>> BEGIN Recorded data
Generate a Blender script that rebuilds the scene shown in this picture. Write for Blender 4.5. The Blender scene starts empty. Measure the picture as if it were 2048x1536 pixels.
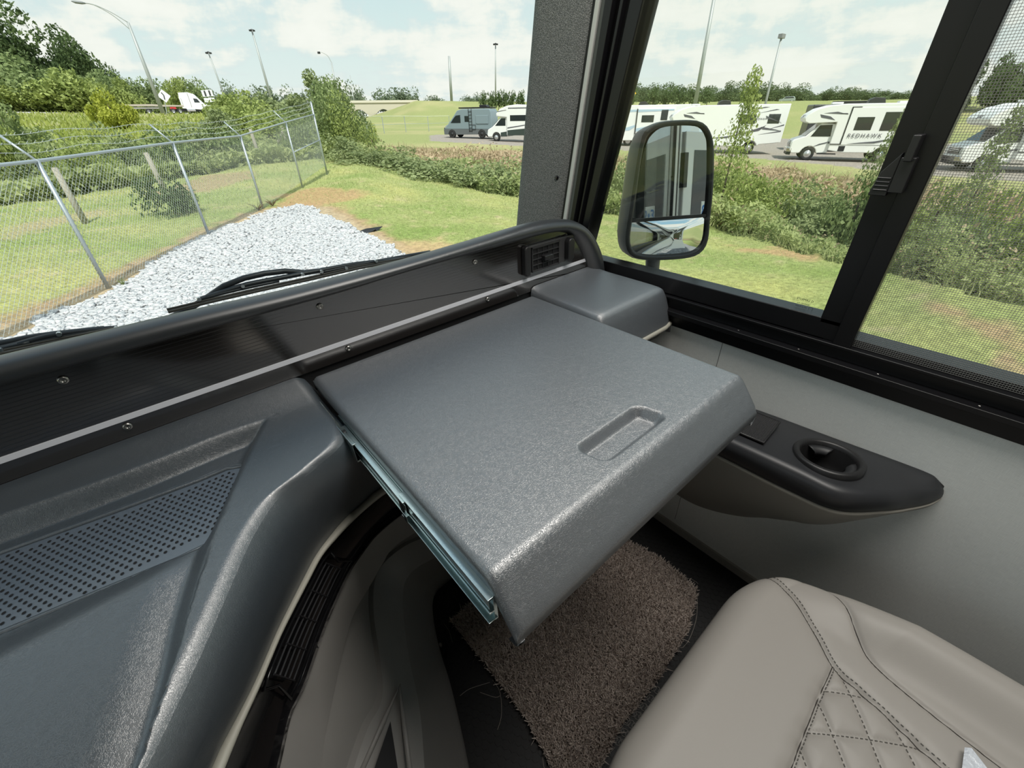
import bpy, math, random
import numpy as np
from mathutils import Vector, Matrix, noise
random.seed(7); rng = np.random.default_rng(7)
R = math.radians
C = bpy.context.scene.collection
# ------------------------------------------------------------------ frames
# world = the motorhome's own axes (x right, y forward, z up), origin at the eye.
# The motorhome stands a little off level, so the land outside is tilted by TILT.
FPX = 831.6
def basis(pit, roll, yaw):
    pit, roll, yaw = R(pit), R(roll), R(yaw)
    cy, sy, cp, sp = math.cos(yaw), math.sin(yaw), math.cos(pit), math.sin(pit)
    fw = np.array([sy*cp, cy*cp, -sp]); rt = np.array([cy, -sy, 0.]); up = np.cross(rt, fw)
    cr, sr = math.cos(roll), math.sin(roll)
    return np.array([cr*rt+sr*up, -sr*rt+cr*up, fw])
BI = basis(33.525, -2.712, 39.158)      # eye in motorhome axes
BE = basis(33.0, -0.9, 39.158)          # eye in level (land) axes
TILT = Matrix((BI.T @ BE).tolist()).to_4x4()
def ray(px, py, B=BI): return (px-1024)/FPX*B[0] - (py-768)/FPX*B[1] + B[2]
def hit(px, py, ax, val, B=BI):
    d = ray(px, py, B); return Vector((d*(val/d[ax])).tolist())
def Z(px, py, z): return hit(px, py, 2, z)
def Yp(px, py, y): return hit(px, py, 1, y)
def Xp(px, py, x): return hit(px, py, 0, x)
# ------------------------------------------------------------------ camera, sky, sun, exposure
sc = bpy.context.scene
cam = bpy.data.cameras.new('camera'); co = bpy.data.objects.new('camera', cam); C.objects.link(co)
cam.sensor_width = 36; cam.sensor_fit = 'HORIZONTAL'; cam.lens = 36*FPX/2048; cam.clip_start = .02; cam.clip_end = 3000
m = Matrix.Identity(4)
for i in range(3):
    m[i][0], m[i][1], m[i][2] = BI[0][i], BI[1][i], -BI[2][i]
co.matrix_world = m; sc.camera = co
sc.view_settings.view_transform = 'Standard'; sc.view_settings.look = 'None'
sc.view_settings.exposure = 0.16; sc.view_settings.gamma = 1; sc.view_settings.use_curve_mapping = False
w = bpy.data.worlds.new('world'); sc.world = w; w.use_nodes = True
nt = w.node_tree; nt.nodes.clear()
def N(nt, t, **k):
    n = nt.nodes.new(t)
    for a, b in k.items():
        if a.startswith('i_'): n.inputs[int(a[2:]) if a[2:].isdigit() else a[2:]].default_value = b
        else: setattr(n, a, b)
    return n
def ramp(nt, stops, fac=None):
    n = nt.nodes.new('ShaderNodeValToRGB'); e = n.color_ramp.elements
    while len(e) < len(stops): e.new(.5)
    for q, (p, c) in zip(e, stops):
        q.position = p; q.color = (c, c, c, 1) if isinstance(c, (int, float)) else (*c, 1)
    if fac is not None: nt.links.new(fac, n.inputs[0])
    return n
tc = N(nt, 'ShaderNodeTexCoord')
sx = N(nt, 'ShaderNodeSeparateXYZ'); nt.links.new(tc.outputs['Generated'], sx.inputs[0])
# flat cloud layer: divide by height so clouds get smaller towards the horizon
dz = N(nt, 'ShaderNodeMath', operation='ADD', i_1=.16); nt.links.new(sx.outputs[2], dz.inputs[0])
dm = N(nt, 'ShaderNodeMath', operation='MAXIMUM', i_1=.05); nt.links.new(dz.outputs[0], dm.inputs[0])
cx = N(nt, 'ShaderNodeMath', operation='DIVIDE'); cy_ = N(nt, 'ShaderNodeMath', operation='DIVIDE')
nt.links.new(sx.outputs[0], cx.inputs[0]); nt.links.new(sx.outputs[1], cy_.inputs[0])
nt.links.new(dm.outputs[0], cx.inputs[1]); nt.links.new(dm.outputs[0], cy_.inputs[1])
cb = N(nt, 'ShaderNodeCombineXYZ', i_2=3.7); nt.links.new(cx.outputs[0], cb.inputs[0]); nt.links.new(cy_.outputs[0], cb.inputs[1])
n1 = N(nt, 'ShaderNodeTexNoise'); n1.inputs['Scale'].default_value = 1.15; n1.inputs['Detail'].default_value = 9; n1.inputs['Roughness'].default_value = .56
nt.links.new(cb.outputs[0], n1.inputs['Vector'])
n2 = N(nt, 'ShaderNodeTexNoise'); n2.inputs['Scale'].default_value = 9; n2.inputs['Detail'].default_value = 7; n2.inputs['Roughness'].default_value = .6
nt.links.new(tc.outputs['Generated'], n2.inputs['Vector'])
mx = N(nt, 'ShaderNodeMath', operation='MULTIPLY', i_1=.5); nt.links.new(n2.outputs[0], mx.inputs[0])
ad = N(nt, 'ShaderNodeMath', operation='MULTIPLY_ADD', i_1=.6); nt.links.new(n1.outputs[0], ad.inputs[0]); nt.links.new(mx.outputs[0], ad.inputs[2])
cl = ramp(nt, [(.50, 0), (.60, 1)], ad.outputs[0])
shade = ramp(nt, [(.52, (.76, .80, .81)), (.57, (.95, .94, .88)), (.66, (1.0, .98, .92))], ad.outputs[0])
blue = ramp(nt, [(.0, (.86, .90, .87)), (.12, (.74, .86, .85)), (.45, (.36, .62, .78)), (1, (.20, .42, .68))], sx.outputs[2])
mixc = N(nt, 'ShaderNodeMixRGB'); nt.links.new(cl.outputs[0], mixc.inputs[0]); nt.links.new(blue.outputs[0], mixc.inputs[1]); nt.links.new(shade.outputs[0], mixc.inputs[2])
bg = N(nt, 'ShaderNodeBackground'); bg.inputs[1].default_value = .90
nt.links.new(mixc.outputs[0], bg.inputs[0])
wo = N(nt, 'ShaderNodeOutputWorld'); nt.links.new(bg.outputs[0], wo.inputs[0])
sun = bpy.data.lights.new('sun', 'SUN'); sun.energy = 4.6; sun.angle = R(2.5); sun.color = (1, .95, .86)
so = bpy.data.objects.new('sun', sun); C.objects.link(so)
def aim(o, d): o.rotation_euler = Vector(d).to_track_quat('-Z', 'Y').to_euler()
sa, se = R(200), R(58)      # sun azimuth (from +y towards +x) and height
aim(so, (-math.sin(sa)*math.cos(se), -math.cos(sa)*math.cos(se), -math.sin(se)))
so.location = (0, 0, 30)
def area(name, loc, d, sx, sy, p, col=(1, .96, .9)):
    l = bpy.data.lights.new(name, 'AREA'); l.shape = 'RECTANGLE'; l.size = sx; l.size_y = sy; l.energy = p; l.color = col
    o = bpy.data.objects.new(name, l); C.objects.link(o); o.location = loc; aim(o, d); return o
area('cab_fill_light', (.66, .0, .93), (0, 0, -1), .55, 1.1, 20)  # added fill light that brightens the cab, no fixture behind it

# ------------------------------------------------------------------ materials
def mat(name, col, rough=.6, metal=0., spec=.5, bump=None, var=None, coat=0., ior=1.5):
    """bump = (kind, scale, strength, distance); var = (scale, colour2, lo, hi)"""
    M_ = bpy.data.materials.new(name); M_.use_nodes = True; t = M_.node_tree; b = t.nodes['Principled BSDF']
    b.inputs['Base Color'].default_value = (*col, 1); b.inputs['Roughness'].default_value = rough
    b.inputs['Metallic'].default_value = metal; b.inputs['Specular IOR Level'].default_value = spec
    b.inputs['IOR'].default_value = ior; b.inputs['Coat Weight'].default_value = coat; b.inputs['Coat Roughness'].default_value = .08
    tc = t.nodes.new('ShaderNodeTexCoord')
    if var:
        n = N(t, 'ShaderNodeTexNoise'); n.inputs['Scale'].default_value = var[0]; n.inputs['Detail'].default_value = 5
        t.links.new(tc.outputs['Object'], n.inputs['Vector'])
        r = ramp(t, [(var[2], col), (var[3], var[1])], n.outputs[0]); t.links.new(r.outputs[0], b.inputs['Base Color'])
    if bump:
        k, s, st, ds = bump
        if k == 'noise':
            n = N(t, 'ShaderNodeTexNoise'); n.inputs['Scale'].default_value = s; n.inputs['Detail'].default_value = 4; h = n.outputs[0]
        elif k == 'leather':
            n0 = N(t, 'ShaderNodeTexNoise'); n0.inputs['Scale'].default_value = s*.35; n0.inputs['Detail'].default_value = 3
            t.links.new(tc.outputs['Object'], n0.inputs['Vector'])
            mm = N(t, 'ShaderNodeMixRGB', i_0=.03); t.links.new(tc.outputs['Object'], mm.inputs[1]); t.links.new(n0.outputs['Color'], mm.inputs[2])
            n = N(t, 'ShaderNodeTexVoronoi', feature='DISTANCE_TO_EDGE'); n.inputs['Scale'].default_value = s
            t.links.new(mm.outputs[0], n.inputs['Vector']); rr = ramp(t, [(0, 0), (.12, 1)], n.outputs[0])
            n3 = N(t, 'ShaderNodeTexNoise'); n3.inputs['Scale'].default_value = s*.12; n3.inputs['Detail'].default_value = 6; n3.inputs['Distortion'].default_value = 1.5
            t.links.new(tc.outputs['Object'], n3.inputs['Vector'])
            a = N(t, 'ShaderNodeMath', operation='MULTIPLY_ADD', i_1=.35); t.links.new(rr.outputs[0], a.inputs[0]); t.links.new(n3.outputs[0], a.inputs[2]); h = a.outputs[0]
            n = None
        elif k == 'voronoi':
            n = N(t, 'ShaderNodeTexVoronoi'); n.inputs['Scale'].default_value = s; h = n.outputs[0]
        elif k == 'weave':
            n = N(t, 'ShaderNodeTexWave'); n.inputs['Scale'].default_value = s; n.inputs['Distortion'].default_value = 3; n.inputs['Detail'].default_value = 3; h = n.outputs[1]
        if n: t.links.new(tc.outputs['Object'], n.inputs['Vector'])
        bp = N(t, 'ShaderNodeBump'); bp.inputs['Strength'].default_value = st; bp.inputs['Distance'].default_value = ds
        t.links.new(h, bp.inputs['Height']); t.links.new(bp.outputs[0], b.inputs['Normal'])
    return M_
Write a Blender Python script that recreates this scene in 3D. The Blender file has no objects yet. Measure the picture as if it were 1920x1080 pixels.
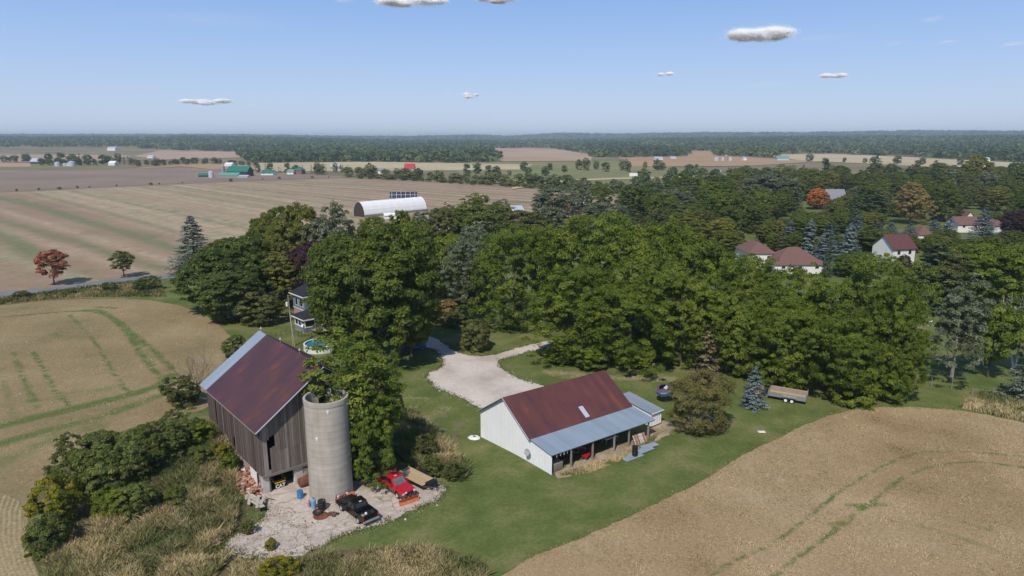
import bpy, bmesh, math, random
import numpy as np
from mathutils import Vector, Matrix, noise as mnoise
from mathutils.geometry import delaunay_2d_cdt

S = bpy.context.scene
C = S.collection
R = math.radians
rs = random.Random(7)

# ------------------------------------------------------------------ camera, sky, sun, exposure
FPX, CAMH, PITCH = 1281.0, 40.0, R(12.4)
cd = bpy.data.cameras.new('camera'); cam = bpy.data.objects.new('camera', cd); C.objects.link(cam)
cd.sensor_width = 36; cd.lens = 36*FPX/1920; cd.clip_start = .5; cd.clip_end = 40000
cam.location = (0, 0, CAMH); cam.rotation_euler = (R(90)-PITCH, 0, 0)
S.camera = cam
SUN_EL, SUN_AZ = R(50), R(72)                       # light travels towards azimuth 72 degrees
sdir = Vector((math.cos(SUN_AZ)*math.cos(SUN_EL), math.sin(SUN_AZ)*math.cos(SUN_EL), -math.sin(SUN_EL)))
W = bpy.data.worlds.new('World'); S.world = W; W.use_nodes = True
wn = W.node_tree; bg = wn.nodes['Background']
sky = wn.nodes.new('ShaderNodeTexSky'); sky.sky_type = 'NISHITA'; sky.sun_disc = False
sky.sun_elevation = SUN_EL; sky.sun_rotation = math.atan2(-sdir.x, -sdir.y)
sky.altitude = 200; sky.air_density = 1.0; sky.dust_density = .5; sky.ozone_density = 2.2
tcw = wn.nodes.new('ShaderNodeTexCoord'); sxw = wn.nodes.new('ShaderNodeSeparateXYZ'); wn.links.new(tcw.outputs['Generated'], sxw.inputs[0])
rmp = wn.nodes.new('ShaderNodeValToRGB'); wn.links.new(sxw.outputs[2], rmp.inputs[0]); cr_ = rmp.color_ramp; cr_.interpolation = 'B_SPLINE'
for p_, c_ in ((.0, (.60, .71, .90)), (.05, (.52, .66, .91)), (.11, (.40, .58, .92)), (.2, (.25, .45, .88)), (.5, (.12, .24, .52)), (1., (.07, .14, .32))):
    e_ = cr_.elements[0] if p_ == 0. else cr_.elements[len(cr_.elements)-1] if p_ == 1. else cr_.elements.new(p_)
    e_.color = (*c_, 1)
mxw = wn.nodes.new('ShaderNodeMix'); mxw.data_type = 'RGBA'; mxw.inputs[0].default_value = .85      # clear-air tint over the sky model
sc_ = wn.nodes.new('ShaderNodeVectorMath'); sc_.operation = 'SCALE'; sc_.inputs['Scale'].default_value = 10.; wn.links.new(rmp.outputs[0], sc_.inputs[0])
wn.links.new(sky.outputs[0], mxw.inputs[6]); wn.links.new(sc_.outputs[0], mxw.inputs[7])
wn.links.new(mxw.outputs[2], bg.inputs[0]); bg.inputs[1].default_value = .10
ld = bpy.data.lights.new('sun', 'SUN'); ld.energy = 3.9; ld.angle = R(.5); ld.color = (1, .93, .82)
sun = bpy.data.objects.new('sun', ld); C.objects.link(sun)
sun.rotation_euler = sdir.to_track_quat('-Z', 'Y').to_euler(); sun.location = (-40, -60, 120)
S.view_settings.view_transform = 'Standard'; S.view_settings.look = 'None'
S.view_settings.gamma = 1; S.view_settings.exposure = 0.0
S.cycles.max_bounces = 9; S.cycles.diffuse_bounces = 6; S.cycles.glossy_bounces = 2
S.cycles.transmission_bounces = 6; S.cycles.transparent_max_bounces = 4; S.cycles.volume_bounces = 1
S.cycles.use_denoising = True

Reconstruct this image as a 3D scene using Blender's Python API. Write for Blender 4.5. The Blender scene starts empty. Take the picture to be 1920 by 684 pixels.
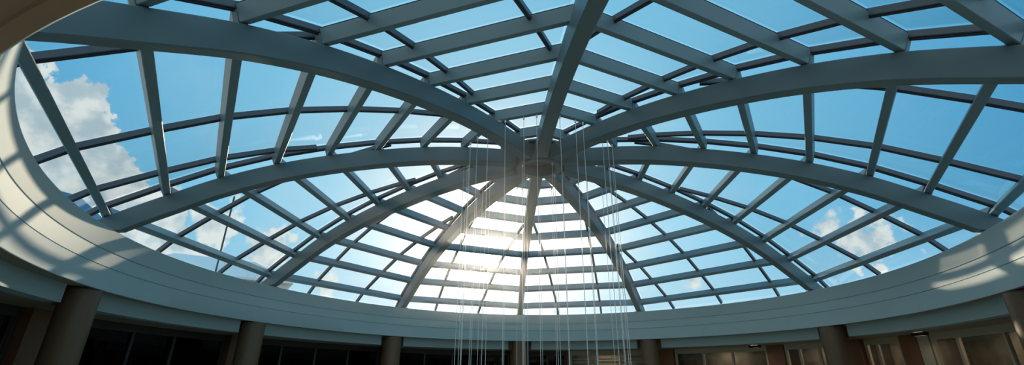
>> END Recorded data
Start with the line that includes "Write a Blender" and finish with the line that includes "rs = random.Random(7)": reproduce those lines exactly, nothing before or after, and omit any pictures.

_Full answer_
Write a Blender Python script that recreates this scene in 3D. The Blender file has no objects yet. Measure the picture as if it were 1920x1080 pixels.
import bpy, bmesh, math, random
import numpy as np
from mathutils import Vector, Matrix, noise as mnoise
from mathutils.geometry import delaunay_2d_cdt

S = bpy.context.scene
C = S.collection
R = math.radians
rs = random.Random(7)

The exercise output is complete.